§ **Exercise objective**
Go through the material below and copy each line where the word "this" appears.

§ **Dataset records**
[start]

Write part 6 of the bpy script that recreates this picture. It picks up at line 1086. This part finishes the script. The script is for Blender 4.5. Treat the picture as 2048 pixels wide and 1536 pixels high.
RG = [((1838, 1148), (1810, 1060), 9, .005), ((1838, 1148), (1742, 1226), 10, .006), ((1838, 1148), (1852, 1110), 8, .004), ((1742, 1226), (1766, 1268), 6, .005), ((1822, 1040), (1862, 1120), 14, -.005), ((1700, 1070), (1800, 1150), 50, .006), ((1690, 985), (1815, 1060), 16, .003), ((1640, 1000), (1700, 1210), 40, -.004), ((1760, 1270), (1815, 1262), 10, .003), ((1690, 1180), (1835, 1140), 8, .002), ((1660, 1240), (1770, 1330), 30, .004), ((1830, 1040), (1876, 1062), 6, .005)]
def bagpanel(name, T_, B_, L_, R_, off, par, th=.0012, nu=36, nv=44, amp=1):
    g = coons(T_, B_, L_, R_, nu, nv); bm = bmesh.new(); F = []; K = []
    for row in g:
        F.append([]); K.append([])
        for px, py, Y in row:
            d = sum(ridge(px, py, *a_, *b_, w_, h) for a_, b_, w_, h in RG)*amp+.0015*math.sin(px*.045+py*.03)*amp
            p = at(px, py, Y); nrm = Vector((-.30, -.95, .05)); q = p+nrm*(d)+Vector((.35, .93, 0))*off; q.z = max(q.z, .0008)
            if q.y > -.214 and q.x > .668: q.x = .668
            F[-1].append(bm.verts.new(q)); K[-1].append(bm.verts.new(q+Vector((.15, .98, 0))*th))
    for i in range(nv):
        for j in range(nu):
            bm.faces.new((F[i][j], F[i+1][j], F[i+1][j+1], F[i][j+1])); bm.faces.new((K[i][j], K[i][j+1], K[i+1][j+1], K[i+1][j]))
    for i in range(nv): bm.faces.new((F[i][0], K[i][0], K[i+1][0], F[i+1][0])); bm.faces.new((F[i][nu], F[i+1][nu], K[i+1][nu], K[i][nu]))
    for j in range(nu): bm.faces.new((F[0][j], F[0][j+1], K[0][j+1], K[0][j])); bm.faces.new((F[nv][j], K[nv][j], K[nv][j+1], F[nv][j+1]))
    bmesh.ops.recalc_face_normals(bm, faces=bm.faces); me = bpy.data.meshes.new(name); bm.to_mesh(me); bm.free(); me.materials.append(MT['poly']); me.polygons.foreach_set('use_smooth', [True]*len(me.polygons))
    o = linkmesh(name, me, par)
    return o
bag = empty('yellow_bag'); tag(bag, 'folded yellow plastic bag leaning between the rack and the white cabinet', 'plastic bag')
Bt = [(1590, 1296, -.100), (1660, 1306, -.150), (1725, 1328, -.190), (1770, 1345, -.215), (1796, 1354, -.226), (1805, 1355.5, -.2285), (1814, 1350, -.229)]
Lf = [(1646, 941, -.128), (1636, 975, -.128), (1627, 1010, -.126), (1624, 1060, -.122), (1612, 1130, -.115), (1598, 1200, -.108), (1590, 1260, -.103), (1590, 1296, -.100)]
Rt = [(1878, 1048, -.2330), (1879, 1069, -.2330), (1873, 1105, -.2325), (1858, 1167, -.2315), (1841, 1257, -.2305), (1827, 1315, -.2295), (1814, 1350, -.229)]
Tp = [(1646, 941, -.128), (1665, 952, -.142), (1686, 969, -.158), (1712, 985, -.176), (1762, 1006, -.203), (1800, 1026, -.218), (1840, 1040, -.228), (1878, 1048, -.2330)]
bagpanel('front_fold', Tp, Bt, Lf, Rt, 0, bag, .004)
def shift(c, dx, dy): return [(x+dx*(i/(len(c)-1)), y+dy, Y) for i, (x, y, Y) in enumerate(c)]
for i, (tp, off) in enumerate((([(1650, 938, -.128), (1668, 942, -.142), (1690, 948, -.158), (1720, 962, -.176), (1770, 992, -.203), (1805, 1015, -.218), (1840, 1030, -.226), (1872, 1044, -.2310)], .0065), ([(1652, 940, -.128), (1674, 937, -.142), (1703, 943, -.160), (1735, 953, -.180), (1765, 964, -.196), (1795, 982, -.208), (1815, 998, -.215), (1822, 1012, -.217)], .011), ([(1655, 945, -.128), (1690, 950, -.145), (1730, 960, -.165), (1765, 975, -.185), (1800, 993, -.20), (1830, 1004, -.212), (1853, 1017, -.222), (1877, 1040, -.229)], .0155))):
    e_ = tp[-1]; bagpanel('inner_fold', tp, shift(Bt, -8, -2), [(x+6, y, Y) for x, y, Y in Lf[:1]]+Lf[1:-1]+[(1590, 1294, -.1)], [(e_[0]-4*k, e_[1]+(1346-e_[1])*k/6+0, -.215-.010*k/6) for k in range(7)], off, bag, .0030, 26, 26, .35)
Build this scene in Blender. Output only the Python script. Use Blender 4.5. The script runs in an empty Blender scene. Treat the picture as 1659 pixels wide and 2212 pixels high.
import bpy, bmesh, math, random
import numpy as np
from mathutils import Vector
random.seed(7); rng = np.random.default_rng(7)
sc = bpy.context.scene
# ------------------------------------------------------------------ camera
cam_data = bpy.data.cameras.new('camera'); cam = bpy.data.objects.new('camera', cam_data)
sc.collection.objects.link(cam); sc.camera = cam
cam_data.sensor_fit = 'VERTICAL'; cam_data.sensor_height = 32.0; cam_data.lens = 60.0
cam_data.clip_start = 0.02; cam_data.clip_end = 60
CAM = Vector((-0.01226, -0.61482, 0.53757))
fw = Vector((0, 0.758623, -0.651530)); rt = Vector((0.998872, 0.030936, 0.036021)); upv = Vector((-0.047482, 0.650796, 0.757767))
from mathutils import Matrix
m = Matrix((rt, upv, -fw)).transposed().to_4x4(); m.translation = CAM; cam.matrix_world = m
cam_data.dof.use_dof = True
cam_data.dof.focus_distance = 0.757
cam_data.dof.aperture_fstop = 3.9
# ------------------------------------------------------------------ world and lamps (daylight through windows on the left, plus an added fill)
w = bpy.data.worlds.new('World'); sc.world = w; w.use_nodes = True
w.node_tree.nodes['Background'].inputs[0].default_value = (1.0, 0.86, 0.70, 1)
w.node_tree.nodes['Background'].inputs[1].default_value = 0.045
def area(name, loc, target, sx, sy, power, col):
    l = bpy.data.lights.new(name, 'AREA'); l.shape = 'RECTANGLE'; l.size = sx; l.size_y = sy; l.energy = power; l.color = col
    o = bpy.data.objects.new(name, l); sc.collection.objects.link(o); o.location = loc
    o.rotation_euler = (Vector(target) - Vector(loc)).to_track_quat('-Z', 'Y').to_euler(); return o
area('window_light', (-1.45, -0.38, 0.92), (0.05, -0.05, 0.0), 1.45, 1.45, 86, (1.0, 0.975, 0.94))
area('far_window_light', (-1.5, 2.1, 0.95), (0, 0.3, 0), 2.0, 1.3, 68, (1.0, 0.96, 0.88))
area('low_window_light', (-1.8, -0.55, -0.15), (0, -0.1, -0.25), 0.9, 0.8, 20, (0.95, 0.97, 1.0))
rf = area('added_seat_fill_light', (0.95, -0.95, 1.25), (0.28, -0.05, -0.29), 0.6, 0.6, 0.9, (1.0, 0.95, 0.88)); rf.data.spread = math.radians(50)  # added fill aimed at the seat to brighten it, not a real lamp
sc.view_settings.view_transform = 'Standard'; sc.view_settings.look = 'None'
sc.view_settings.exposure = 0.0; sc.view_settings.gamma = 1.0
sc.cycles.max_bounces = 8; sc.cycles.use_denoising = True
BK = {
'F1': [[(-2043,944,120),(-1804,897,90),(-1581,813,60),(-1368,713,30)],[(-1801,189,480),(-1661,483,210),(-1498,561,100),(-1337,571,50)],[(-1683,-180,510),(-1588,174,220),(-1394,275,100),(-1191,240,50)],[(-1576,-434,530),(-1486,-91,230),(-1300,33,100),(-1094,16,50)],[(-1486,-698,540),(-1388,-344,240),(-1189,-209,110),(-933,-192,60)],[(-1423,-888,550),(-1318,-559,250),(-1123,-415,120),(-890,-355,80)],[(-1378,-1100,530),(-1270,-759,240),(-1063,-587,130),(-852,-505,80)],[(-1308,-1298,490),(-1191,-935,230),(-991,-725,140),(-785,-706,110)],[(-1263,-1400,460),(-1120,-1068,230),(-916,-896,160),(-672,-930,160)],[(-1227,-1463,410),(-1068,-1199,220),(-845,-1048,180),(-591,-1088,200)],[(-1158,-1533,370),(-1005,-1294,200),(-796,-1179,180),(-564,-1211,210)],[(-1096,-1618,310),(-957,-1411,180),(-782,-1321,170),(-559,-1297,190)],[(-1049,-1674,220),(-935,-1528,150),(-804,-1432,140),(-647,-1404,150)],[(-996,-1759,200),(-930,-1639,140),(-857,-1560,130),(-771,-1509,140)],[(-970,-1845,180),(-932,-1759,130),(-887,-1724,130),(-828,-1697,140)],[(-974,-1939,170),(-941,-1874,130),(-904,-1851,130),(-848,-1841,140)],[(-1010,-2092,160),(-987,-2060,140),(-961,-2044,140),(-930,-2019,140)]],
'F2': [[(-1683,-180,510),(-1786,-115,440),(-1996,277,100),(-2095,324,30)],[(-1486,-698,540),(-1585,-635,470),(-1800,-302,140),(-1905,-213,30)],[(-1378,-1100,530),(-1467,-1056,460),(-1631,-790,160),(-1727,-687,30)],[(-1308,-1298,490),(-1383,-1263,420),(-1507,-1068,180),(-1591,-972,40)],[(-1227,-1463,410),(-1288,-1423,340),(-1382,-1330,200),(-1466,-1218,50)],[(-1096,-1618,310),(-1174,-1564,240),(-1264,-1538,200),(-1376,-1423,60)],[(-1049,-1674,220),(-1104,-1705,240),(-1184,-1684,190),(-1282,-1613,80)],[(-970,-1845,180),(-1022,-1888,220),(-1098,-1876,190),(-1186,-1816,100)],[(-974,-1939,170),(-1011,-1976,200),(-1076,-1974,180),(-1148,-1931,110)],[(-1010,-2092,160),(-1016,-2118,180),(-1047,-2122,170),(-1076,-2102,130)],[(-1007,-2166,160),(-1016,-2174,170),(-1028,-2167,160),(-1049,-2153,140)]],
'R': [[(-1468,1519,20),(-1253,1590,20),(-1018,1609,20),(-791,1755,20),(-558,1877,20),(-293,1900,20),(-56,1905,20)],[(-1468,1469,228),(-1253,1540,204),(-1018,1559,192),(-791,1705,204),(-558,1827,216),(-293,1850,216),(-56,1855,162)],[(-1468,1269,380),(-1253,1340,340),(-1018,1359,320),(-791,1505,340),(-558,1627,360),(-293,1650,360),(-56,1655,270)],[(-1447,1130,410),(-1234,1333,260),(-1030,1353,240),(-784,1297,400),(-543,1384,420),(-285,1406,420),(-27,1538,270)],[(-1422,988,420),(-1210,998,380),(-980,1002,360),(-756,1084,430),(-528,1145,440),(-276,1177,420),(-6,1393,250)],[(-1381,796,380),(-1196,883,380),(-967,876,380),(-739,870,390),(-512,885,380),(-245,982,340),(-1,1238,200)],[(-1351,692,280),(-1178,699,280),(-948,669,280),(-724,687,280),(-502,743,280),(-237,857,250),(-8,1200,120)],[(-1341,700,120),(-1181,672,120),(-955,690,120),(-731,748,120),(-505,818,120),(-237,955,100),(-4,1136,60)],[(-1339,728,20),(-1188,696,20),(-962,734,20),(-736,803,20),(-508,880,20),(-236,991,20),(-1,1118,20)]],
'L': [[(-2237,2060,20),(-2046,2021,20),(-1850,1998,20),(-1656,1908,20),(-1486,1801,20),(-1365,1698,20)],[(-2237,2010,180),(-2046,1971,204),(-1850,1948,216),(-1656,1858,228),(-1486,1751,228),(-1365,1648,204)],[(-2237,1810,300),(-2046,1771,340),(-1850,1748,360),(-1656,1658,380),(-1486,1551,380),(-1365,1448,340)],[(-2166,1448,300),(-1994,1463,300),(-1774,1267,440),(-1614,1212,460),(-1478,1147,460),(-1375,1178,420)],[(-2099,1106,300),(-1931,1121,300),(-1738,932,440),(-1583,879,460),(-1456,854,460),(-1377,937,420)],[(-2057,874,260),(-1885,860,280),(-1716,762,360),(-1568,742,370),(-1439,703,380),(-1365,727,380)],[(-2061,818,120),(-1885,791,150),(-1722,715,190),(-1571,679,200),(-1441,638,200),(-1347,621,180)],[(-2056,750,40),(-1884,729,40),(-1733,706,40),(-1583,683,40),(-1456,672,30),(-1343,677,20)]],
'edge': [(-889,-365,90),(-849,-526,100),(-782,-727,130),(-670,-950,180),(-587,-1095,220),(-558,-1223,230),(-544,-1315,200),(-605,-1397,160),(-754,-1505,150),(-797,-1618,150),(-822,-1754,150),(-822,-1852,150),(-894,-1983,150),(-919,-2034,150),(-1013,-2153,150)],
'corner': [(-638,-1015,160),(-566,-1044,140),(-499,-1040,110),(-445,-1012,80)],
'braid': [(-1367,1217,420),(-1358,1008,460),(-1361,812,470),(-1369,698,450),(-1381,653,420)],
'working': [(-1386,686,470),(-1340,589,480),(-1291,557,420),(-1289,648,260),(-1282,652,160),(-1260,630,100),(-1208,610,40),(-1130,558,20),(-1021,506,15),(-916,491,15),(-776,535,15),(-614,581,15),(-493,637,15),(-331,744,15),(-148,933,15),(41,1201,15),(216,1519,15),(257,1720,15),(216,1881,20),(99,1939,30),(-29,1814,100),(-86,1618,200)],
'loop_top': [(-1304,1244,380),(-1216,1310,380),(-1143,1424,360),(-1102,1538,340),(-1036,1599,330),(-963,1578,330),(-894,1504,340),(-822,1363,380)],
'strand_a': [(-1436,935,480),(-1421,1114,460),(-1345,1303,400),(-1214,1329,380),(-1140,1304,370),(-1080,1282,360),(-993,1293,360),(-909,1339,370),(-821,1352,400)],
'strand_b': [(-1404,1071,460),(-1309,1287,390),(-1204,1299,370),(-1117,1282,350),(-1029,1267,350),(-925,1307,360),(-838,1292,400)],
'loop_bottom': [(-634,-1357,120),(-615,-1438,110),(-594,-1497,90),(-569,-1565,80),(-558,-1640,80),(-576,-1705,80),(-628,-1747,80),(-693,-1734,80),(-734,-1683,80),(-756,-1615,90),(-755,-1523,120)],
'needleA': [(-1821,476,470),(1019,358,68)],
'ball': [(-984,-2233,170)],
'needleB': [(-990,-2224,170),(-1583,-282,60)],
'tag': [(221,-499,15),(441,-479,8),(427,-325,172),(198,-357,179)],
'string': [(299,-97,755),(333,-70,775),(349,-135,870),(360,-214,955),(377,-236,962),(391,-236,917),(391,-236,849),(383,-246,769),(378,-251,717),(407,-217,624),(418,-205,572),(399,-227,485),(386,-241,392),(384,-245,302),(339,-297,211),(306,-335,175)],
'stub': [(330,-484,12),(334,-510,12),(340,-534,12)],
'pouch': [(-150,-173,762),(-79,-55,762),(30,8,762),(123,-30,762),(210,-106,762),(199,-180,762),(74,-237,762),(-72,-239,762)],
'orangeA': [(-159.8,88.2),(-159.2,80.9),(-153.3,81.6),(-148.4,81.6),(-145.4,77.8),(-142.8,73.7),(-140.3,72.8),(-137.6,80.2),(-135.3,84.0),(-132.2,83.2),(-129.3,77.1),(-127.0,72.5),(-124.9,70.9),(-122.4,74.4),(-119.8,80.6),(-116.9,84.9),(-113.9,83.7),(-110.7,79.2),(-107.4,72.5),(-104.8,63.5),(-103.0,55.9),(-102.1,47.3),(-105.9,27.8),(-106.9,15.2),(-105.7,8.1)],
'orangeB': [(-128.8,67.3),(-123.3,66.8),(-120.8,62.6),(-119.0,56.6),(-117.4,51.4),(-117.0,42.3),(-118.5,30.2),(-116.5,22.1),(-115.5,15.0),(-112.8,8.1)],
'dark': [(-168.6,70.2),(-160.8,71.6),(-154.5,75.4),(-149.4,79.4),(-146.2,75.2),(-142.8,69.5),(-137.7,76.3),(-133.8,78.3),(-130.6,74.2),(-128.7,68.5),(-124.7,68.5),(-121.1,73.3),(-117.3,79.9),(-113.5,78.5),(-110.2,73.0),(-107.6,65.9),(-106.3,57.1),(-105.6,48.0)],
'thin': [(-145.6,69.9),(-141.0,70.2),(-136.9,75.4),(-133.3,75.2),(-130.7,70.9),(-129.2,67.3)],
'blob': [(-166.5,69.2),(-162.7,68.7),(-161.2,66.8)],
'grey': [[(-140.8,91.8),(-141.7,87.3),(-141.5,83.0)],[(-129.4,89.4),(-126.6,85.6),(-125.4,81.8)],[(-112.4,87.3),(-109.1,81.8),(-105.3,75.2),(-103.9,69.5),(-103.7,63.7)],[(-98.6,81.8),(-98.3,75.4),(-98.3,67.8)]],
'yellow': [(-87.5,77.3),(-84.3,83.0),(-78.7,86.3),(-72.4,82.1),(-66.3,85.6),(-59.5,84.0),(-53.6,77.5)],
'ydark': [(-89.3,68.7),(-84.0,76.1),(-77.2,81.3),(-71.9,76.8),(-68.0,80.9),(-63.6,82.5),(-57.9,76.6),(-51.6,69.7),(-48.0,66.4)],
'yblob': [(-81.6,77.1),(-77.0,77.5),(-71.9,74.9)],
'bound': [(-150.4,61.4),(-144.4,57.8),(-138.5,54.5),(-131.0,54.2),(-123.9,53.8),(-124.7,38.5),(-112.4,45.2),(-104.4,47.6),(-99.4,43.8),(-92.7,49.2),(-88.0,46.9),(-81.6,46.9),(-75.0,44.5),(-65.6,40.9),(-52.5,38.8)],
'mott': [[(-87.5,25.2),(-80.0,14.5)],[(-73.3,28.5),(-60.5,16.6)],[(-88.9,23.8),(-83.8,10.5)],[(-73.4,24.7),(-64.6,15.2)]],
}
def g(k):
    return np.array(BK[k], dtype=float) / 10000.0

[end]

§ **Final result**
Write part 6 of the bpy script that recreates this picture. It picks up at line 1086. This part finishes the script. The script is for Blender 4.5. Treat the picture as 2048 pixels wide and 1536 pixels high.
Build this scene in Blender. Output only the Python script. Use Blender 4.5. The script runs in an empty Blender scene. Treat the picture as 1659 pixels wide and 2212 pixels high.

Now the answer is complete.